All
of this we ignored.
The
sole interest of our visit was the north-west corner of the park, where one of the
finest cricket grounds in Kent is to be found.
Maidstone
Week, usually in the first week of July, sits in the memory as the best of
summer. Sun baking a flat, fast pitch from a clear blue sky; the woods across
the valley pulsing in a light breeze; Asif Iqbal shimmying down the pitch to
send the ball rasping through the covers; the birdsong tempered only by the
welcome purr of the ice cream van’s generator.
Of
course, the memory tints the image. In 1980, for example, it began raining in
the late afternoon on Sunday and there was not another ball bowled until five
on Thursday.
The
good news is that it is still a cricket ground, unlike the Crabble in Dover for
one. It is home to the Mote CC, one of Kent’s most famous clubs, and staged two
Kent Second XI Championship games last season. But there has been no county
cricket there since 2005 when a dodgy pitch caused Kent to be docked eight
Championship points.
Pitches
can be put right. The expense of taking cricket to the outgrounds and the
period-charm nature of the Mote’s facilities are why the county has not
returned, and is not likely to.
So
I was pleased to be able to introduce my correspondent the ground much as it
was throughout the three decades that spans my watching cricket there.
Though
located a walk away from the town centre (lunchtime food replenishment is
possible—the Mote holds a three-egg rating*), the outlook from the ground is
predominantly rural. From the bank on the southern side one looks across the
valley to the scarp slope of the North Downs, on their way to Dover to form the
white cliffs. So many shades of green. The Northern End |
For cricket week the marquees lined the boundary from the bank to the scoreboard at the Northern End. There’s a short expanse of concrete terracing, from which we would watch Sunday League games when the bank tended to get overfull.
The Pavilion |
Square
to the pitch is the mock Tudor pavilion, which I once saw Clive Lloyd clear
with a six. Further along, the boundary bulges back into the field of play,
making space for a square, terracotta-coloured building known as the Tabernacle.

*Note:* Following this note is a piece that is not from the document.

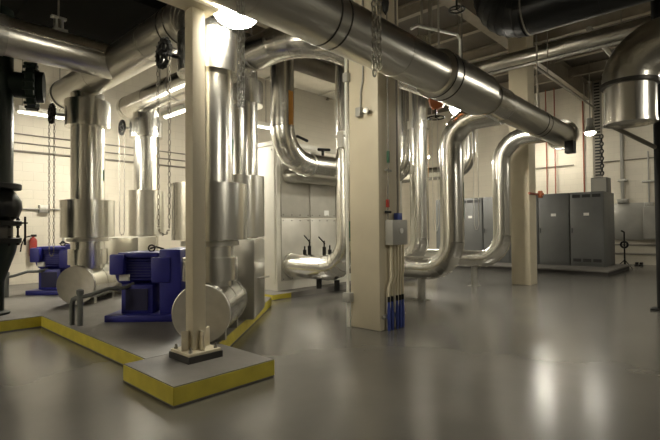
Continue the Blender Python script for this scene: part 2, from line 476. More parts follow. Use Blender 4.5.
chain_wheel((dc.x-.42, dc.y+.2, 3.43), 'smallest black chain wheel, between the far left riser and the slimmer one', 'thin hand chain loop hanging between the two far left risers', 1.3, (dc.x-.25, dc.y+.14, 3.43))

# ------------------------------------------------------------------ overhead headers
HZ = 3.69
t = thing('suction_header', 'large overhead header slanting up behind the black chain wheel and cream post', 'pipe header', (2.7, 5.5, HZ))
b = B().tube([(2.7, 4.76, HZ), (2.7, 8.85, HZ)], .245, 40)
for y in (5.6, 7.4): ring_profile(b.bm, (2.7, y, HZ), (0, 1, 0), .245, .03, .003, 40)
b.to('straight_section', 'dull_y', t)
arc = [(2.7, 4.76-.40*math.sin(k*PI/14), HZ-.40+.40*math.cos(k*PI/14)) for k in range(8)]
b = B().tube(arc+[(2.7, 4.36, 3.27)], .245, 40)
for k in range(1, 7): ring_profile(b.bm, arc[k], Vector(arc[k+1])-Vector(arc[k-1]), .245, .016, .004)
b.to('elbow', 'alu_dull', t)
B().lathe([(.25, 0), (.25, .10), (.235, .17), (.19, .24), (.11, .285), (0, .30)], (2.7, 8.85, HZ), (0, 1, 0), 36).to('end_cap', 'alu', t)
for y in (4.86, 5.02): strap(t, (2.7, y, HZ), (0, 1, 0), .245)
strap(t, (2.7, 8.84, HZ), (0, 1, 0), .25, w=.05)
B().tube([(2.55, 4.87, HZ+.2), (2.55, 4.87, ZC)], .012, 8).to('hanger_rod', 'smallpipe', t)

t = thing('branch_pipe', 'large dull pipe crossing the top left corner and joining the header', 'pipe', (1, 6.7, HZ))
b = B().tube([(-3.95, 6.7, HZ), (2.64, 6.7, HZ)], .235, 40)
ring_profile(b.bm, (2.40, 6.7, HZ), (1, 0, 0), .235, .03, .004, 40)
b.to('straight_section', 'dull_x', t)
b = B().tube([(.2, 6.462, HZ+.03), (2.44, 6.462, HZ+.03)], .008, 6); b.to('jacket_lap', 'alu', t)
for x in (1.30, -.8): strap(t, (x, 6.7, HZ), (1, 0, 0), .235, w=.10, h=.012, mat='galv')
for x, nm in ((1.30, 'a'), (1.95, 'b')):
    B().tube([(x, 6.7, HZ+.25), (x, 6.7, ZC)], .012, 8).to('hanger_rod', 'smallpipe', t)
b = B().box((1.87, 6.60, HZ+.20), (2.03, 6.80, HZ+.25)).box((1.90, 6.66, HZ+.25), (1.93, 6.74, HZ+.40)).box((1.97, 6.66, HZ+.25), (2.0, 6.74, HZ+.40)).box((1.86, 6.67, HZ+.40), (2.04, 6.73, HZ+.43))
b.to('hanger_clevis', 'galv', t)

DZ = 3.97
t = thing('discharge_header', 'overhead pipe curving behind the round lamp to the cream column', 'pipe header', (4.3, 6, DZ))
pipe(t, [(4.3, 9.95, DZ), (4.3, 4.45, DZ), (9.0, 4.45, DZ)], .245, .62, 'alu', gores=7)
B().lathe([(.25, 0), (.25, .10), (.235, .17), (.19, .24), (.11, .285), (0, .30)], (4.3, 9.95, DZ), (0, 1, 0), 36).to('end_cap', 'alu', t)
for y in (5.75, 5.55, 7.9): strap(t, (4.3, y, DZ), (0, 1, 0), .245, w=.03, h=.012, mat='alu_dull')
for y in (5.65, 8.6): B().tube([(4.3, y, DZ+.24), (4.3, y, ZC)], .012, 8).to('hanger_rod', 'smallpipe', t)

# main pipe along the room
MZ, MY = 3.20, 2.90
def mz(x): return MZ+.0115*(6.5-x)      # the run falls gently towards its far end
MD = Vector((1, 0, -.0115))
t = thing('main_pipe', 'largest jacketed pipe, running overhead across the whole view past the cream column', 'pipe', (5, MY, MZ))
b = B().tube([(-3.9, MY, mz(-3.9)), (6.30, MY, mz(6.30))], .25, 48)
for x in (1.1, 2.2, 4.2): ring_profile(b.bm, (x, MY, mz(x)), MD, .25, .04, .003, 48)
b.to('straight_section', 'dull_x', t)
B().lathe([(.25, -1.25), (.298, -1.22), (.298, 0), (.27, .02), (.235, .03)], (6.25, MY, mz(6.25)), MD, 48).to('reducer_sleeve', 'dull_x', t)
B().tube([(6.2, MY, mz(6.2)), (10.05, MY, mz(10.05))], .232, 44).to('reduced_section', 'dull_x', t)
B().tube([(6.5, MY, mz(6.5)), (7.0, MY, mz(7.0))], .25, 44).to('valve_jacket', 'alu_x', t)
B().lathe([(.232, 0), (.30, .0), (.31, .04), (.30, .12), (.25, .22), (.15, .28), (0, .30)], (10.0, MY, mz(10)), MD, 44).to('end_cap', 'alu', t)
for x in (3.02, 3.16, 5.05, 5.22): strap(t, (x, MY, mz(x)), MD, .25 if x < 4 else .30, w=.018)
for x in (8.55, 8.75): strap(t, (x, MY, mz(x)), MD, .232, w=.025)
for x in (5.13, 8.65): B().tube([(x, MY, MZ+.24), (x, MY, ZC)], .013, 8).to('hanger_rod', 'smallpipe', t)
b = B().box((9.62, MY-.32, 2.72), (9.82, MY-.16, 2.96), .01); b.to('drain_box', 'black', t)

# ------------------------------------------------------------------ air handling unit (white casing)
AX0, AX1, AY0, AY1 = 5.75, 10.0, 6.78, 9.4
t = thing('equipment_pad', 'low concrete pad with yellow edge under the white air handler', 'pad', (7.8, 8, 0))
B().box((5.36, 6.45, 0), (10.2, 9.7, .10)).to('slab', 'pad', t)
b = B(); edge_strip(b.bm, (5.36, 9.7), (5.36, 6.45), .01, .095); edge_strip(b.bm, (5.36, 6.45), (5.80, 6.45), .01, .095)
b.to('painted_edge', 'yellow', t)
t = thing('air_handler', 'large white and grey panelled air handler box behind the bent pipes', 'air handler', (7.8, 8, .10))
B().box((AX0, AY0, .10), (AX1, AY1, 3.0), .006).to('casing', 'ahu', t)
xs = [5.83, 6.62, 7.41, 8.20, 9.0, 9.9]
for i in range(5):
    for z0, z1 in ((.28, 1.50), (1.53, 2.86)):
        b = B().box((xs[i]+.012, AY0-.022, z0), (xs[i+1]-.012, AY0, z1), .005)
        p = b.to('side_panel', 'ahu_grey', t)
        for k in range(4):
            for zz in (z0+.04, z1-.04):
                B().lathe([(.011, 0), (.011, .008), (0, .009)], (xs[i]+.06+k*(xs[i+1]-xs[i]-.12)/3, AY0-.022, zz), (0, -1, 0), 8).to('bolt', 'seam', p)
for y0, y1 in ((6.83, 8.05), (8.09, 9.35)):
    B().box((AX0-.02, y0, .22), (AX0, y1, 2.9), .005).to('end_panel', 'ahu', t)
for k in range(9): B().lathe([(.012, 0), (.012, .01), (0, .011)], (AX0-.02, 6.9+k*.29, 2.84), (-1, 0, 0), 8).to('bolt', 'seam', t)
B().box((7.04, AY0-.028, 1.57), (7.18, AY0-.021, 1.68)).to('notice_plate', 'plate', t)
B().box((AX0-.02, AY0-.03, 2.93), (AX1+.02, AY1+.02, 3.02), .006).to('roof_cap', 'ahu', t)
b = B().tube([(6.25, 6.9, 3.02), (6.25, 6.9, 3.12), (6.4, 6.9, 3.2), (6.7, 6.9, 3.14)], .03, 10); b.to('cable_gland', 'black', t)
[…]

Originally the private pavilion of Viscount Bearsted, it was used as the club
office on match days. Both buildings date from 1910.
The Tabernacle |
I
first went to the Mote in 1972, when I saw Alan Knott hit his second century of
the match, against Surrey. I was last there in 2002, for a resounding defeat of
Durham in the Sunday League.
From
the end of school until a reluctant entry into the world of work I would be
there throughout cricket week. After that, the Mote always drew me back to Kent for the weekend.
There
was so much fine cricket, some of which was in my mind’s eye as I walked the
boundary and rested on the bank in September:
·
The day in 1976 when a helicopter landed on the square with
the Sunday League trophy, just as Colin Dredge was run out in Cardiff, meaning
that Kent had won it.
·
Two wins in 1978, the last year Kent won the Championship,
with 19 wickets for Derek Underwood.
·
Losing to Middlesex by one wicket in the rain in 1981.
·
A fluent double hundred by Graeme Fowler in 1984.
·
My reward for turning down tickets to Live Aid in 1985 to
go to Mote Park instead: a run-a-ball century by Roger Harper.
·
Mark Ealham setting about Derbyshire in general and Dominic
Cork in particular for a 44-ball century in 1995, the fastest ever in the Sunday
League then.
I
was surrounded by the ghosts of spectators long gone, on their backs, feet towards
the sky.*The My Life in Cricket Scorecards Scotch egg ratings rank cricket grounds according to ease with which food supplies can be replenished during the day.
Only Folkestone has ever held the prestigious five egg status, the only ground in my experience to have a supermarket close enough for the replenishment of Scotch eggs during a drinks interval without missing a ball. Challenging certainly, requiring speed, strategy, cunning and the ability to knock aside old people without feeling remorse, but it could, and has, been done.
Unfortunately,
Folkestone was subsequently downgraded to four eggs after the supermarket was
rebuilt with the entrance at the other end of the building. Why don’t these
people stop and think?
Super as usual, Peter.
ReplyDeleteMy live cricket-watching in Kent is confined to one long-ago visit to Canterbury, so none of this is familiar, except that I remember the helicopter in 1976. I was, of course, watching on TV. For those of a certain age, the memory of John Player League cricket on TV (Peter Walker - although West was dragged out for the climaxes, like that one - Arlott at the tea interval) defines the era.